Since the dawn of intelligent man, we as a race have asked several questions pertaining to the heavens, and to the meaning of life. In 2012, NASA’S Kepler Mission will bring us one step closer to answering one of these timeless questions: “are we alone?” Launched in March of this year, the Kepler Mission was not only named after the great mathematician and astronomer, Johannes Kepler, it also celebrates the 400th anniversary of the publication of his first two laws on planetary motion.

The Kepler spacecraft will search for Earth-like planets using a technique known as the Transit Method of Detecting Extrasolar Planets. A transit occurs when a planet crosses in front of its host star as viewed by an observer. These transits dim the brightness of a star which allow for the detection of extrasolar planets. This change in brightness is very difficult to detect by terrestrial planets, such as Earth, because they only dim their host star by 100 parts per million, lasting only 2 to 16 hours. In order for an extrasolar transit to be observed from our solar system, the orbit must be viewed edge on. The probability of observing such a planet is less than 1%. To increase the chances of observing a transiting terrestrial planet, the Kepler spacecraft will observe 100,000 of our neighboring stars. Because any planet in the habitable zone will require an orbit close to that of one Earth year, Kepler will need to observe any transits discovered amongst these 100,000 stars for at least 3.5 years to determine if the transit is periodic enough to be a planet.

The precision of the spacecraft was recently tested by observing a known exoplanet called HAT-P-7. This planet orbits a star 1000 light years away in approximately 2.2 days. Not only was Kepler able to observe transit with the precision necessary for the detection of an Earth sized planet, the light given off by this planet was also observed. This is the first time light from an exosolar planet has been observed, this light can provide information about the planet’s atmosphere.
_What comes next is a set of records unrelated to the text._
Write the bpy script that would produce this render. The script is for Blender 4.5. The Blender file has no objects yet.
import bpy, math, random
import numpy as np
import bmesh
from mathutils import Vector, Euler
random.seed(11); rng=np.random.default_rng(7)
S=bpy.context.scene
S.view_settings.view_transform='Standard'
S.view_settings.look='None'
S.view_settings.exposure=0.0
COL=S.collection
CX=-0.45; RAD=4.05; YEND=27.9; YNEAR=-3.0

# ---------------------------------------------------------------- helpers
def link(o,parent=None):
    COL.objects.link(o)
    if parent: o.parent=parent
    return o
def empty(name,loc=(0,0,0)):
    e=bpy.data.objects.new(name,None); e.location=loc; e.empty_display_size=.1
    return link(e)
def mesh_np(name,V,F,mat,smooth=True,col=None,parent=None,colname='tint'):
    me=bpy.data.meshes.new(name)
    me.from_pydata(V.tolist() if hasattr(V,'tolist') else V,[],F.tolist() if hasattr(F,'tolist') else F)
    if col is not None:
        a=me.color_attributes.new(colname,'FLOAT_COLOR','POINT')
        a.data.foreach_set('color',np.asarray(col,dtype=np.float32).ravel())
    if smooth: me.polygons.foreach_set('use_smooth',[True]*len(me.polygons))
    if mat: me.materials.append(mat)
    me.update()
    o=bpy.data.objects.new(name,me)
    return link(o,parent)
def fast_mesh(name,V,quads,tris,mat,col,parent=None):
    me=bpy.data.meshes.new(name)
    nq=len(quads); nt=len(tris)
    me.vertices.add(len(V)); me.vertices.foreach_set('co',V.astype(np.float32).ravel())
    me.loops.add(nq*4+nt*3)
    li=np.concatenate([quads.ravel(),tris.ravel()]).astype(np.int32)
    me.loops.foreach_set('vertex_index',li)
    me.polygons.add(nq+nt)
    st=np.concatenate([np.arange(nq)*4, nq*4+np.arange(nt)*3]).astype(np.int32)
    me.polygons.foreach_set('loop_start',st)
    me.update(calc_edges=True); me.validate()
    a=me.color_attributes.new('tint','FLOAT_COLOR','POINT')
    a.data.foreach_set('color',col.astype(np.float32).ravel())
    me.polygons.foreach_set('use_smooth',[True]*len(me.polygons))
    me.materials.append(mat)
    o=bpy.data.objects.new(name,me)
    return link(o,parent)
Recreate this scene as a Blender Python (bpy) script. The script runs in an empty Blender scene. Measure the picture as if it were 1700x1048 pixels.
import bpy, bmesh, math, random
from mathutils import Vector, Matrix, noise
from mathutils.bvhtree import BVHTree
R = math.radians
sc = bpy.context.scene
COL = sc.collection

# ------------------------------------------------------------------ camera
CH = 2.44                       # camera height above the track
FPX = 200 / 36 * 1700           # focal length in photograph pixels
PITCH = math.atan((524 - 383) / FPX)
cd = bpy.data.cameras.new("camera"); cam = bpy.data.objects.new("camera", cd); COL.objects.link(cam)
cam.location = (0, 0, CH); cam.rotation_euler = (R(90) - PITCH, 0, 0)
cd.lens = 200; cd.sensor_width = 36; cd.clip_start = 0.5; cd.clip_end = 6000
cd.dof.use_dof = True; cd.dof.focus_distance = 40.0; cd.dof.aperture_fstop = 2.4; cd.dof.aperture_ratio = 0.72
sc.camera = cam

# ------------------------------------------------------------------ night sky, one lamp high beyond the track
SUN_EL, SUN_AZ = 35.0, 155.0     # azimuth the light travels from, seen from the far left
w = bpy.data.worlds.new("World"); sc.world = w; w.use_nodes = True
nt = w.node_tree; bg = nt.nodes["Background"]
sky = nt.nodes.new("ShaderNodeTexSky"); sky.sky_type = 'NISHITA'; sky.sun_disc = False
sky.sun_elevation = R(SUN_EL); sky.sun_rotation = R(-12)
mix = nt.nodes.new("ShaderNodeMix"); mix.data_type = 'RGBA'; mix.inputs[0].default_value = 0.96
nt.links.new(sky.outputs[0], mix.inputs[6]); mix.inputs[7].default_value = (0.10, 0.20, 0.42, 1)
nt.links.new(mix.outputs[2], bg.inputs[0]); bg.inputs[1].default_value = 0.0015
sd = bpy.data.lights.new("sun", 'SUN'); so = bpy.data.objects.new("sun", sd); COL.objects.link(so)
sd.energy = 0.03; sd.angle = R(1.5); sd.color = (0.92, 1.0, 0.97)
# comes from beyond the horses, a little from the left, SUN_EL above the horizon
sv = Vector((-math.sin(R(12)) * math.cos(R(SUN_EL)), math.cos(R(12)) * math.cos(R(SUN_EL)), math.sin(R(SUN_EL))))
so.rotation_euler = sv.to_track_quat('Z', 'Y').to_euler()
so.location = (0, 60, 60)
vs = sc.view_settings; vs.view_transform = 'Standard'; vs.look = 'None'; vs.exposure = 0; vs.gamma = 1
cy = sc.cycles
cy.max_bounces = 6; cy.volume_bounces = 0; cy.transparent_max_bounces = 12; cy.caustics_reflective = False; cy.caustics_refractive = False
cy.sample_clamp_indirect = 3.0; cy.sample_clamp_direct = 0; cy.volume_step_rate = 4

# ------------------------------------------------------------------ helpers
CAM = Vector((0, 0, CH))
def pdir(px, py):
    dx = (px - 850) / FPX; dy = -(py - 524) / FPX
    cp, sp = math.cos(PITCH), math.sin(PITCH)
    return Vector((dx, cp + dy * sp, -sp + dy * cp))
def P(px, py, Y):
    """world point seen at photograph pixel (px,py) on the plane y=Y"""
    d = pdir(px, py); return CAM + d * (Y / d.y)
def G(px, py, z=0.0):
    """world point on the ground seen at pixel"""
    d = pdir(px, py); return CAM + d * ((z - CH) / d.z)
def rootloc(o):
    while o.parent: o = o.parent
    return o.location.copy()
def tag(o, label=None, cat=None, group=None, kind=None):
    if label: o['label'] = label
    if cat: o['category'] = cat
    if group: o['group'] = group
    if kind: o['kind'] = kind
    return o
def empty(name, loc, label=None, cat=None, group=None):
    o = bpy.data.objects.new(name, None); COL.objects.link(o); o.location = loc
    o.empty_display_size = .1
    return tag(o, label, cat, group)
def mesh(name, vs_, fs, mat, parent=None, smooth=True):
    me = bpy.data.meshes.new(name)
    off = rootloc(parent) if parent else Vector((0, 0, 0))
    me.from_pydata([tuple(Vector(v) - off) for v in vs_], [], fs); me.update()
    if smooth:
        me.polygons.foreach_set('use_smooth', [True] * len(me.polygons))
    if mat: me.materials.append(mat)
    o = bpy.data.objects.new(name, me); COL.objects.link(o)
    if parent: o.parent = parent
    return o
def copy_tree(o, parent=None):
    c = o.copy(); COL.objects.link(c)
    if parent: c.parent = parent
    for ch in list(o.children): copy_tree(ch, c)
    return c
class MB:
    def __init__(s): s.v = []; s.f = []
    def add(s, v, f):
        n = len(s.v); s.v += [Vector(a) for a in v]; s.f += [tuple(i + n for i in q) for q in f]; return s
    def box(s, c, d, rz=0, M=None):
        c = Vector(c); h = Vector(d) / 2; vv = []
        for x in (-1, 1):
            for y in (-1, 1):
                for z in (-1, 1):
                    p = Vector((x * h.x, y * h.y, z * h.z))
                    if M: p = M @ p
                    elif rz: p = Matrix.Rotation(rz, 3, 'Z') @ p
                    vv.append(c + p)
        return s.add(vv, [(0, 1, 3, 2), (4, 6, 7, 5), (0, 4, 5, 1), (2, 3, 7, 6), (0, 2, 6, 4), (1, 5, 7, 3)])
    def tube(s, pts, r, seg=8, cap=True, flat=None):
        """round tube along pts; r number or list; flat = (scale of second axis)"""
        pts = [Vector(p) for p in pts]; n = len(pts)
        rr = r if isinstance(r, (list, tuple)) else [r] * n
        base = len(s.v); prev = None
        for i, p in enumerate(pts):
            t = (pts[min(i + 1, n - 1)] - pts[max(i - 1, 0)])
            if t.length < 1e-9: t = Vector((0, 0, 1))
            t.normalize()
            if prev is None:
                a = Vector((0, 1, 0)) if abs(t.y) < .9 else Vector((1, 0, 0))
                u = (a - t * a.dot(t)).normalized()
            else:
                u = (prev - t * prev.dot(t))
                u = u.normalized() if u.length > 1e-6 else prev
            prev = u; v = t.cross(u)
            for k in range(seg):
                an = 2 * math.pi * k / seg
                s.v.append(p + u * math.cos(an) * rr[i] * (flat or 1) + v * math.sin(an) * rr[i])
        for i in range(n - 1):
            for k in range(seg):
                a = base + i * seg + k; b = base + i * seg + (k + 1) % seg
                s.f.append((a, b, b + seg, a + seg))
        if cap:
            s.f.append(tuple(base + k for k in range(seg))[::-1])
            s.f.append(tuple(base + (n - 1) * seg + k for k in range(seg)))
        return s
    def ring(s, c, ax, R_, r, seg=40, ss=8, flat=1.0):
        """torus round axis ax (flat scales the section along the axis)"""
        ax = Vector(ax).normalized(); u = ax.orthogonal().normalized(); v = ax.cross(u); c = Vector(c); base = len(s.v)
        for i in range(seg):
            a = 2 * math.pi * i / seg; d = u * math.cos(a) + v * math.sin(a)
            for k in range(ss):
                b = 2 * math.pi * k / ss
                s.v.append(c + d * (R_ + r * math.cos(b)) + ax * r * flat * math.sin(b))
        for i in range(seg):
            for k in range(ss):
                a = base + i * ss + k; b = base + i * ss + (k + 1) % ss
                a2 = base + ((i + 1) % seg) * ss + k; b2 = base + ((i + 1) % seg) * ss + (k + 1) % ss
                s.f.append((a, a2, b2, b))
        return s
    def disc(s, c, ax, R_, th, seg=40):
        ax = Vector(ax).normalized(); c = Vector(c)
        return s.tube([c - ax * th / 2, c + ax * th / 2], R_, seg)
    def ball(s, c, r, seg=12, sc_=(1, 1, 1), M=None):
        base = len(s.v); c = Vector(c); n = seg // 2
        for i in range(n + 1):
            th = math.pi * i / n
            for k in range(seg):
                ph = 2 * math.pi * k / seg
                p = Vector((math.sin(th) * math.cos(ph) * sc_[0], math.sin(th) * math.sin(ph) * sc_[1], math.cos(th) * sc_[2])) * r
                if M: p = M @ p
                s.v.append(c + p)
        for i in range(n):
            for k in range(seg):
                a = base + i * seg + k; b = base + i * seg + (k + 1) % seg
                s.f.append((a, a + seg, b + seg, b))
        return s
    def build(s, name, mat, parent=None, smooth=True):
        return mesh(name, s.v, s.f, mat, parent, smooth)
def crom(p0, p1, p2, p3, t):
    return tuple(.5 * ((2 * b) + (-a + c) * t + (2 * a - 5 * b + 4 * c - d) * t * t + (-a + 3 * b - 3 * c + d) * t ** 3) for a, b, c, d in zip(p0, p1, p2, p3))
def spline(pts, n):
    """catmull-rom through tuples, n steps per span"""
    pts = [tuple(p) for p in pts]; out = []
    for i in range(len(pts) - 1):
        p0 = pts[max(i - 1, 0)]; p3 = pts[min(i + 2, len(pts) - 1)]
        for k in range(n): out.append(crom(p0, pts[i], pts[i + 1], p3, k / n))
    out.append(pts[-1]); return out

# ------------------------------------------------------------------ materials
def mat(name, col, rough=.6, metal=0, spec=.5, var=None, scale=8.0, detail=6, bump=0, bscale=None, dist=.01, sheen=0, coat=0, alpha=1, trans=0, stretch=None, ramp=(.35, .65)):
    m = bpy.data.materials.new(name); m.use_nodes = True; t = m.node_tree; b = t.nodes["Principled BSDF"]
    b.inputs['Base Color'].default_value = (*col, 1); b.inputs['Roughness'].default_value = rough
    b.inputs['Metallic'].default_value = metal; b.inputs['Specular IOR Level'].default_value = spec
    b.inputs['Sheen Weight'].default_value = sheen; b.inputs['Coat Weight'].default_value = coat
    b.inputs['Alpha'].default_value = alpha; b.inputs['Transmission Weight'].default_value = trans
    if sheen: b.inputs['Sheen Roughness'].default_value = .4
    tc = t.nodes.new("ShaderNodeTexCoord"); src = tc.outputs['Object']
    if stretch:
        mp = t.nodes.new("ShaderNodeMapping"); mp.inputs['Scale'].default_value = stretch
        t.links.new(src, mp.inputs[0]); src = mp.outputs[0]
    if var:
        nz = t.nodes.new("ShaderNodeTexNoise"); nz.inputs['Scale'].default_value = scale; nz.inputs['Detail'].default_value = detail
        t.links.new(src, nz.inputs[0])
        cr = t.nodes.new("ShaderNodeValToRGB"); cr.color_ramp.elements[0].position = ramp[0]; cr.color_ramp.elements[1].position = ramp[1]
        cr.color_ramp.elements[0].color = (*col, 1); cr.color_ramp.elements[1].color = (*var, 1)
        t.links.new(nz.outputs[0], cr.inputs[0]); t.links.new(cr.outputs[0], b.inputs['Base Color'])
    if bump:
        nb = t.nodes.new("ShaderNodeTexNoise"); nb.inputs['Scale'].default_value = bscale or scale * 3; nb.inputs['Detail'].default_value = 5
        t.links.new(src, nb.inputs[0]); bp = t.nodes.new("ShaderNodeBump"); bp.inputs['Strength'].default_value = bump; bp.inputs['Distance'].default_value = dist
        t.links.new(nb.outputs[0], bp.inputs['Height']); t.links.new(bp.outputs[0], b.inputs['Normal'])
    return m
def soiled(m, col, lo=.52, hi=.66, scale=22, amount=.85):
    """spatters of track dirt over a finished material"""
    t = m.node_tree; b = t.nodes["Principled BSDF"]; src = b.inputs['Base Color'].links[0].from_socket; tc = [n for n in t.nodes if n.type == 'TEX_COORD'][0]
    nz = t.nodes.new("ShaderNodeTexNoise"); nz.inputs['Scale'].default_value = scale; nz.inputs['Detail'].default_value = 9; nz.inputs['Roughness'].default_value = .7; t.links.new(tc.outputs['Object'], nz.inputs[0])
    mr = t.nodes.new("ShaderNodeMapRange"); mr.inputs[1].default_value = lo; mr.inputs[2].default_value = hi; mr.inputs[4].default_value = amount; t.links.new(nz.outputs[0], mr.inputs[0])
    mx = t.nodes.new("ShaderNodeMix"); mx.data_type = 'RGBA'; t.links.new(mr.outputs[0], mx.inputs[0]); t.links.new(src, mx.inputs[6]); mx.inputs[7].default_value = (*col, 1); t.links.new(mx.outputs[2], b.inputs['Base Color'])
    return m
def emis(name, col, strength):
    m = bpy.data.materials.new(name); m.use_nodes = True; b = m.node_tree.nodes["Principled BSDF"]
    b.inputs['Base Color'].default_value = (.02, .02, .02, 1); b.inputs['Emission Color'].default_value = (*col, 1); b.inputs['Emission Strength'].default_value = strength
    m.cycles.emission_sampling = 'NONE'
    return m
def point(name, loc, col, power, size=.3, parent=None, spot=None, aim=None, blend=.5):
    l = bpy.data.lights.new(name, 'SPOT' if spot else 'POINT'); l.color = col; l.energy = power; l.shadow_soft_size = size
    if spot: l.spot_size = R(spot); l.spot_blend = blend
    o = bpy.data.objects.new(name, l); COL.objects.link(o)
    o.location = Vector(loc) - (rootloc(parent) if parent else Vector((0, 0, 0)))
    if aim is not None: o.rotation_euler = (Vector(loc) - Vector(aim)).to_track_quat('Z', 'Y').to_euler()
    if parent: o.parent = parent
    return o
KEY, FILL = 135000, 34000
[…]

The Kepler Mission may not be able to directly determine whether or not we are alone in the universe, but it will be able to tell us if we have neighboring planetary systems, containing planets, capable of sustaining life. When compared to all the stars in the universe, even one discovery amongst the relatively small sample space of 100,000 stars will be significant enough for us to rethink our meaning and place in the universe.